I'm quite shocked at the state of disrepair of so many of our exhibits. I'm going to commission some artists to recarve the features on the Easter Island statue, and a couple of gallons of plastic wood should see the old Polynesian boats in proper working order again.
The Romans? Are they like old French people or something?
[Projoy] That's Jade Goody, isn't it?
What this place needs is an exhibition called "Jade Goody Nude".

In honour of a teetotal friend of mine: sommelier
An excellent choice, sir. [sotto voce] Strictly entre nous, I like that one so much that I swiped a couple of bottles last Saturday, took them home and got completely rat-arsed!
We'd save a lot of money by buying any old plonk and replacing the labels with whatever we want to print up.

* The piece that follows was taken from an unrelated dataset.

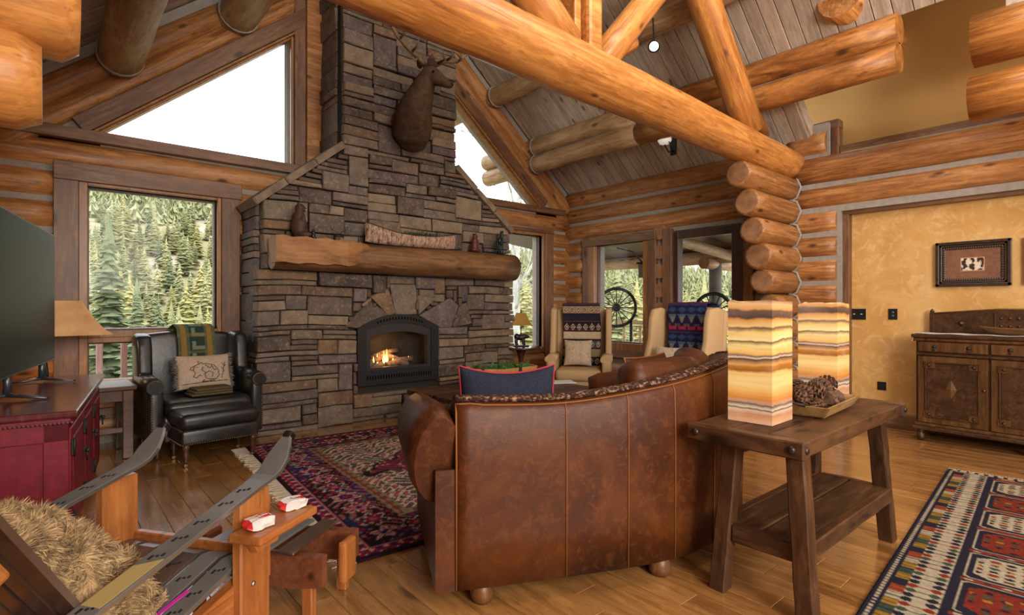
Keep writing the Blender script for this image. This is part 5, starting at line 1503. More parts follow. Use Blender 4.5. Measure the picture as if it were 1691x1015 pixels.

The punters will believe whatever I tell them.
My I remind Sir that even your fat and rather rotund form that three glasses of this fine and excellent wine will still make you too pissed to drive.
Don't worry about any sediment, sir, I gave the bottle a good shake on the way to your table.
I recommened the Carlsberg Top, sir.
With respect, sir has neither the taste to appreciate the wine that sir is indicating, nor, to judge by sir's off-the-peg suit, the wallet to pay for it. May I suggest that sir sticks to the house red instead of getting ideas above himself?
Excellent choice, madam. Would you like some lime with that?
A trade secret I'll share with you sir: if the bottle's a funny shape the wine's even better!
Before you taste this wonderful vintage sir, there is just the matter of the health and safety risk assessment questionnaire just a formality, only take ten minutes of your time. Now is sir left or right handed?
It's from somewhere in Germany.
Hang on, let me guess... is it red?
Certainly. And would you like a glass or a straw?
You can tell a lot from the label, sir. For example, this one says 'Tesco 2.99', well, that's frankly piss.
Another inside tip, sir - the second-cheapest wine on the menu always gives the best value for money.
The best vintages can be found in TetraPakTM boxes.
"Catch!"
Personally, I'd rather have a pint.
It's called Chateau Lafite because it smells of feet.
Of course, the best wines come from the North East of England.
Of course, drinking alcohol means you go straight to hell, but if you must, why not have the very best and make it worth being drowned in boiling oil for countless aeons?
Igor, fetch the BIG corkscrew! *leer*
Struggling to choose? Tell us your options and we can mix them all up together.
Bottle or draught?
Water or ice?
Rare or Well Done?
The vintage? Wednesday, I think. Hang on, I'll check the box.
It's made from grapes, isn't it?
It's good for a gargle.
It is sweetened with the very best antifreeze.
Shall I be mother?
Swallow a mouthful, wait five minutes, then pee in the bucket. If the pee has the same bouquet as the wine, your kidneys aren't working.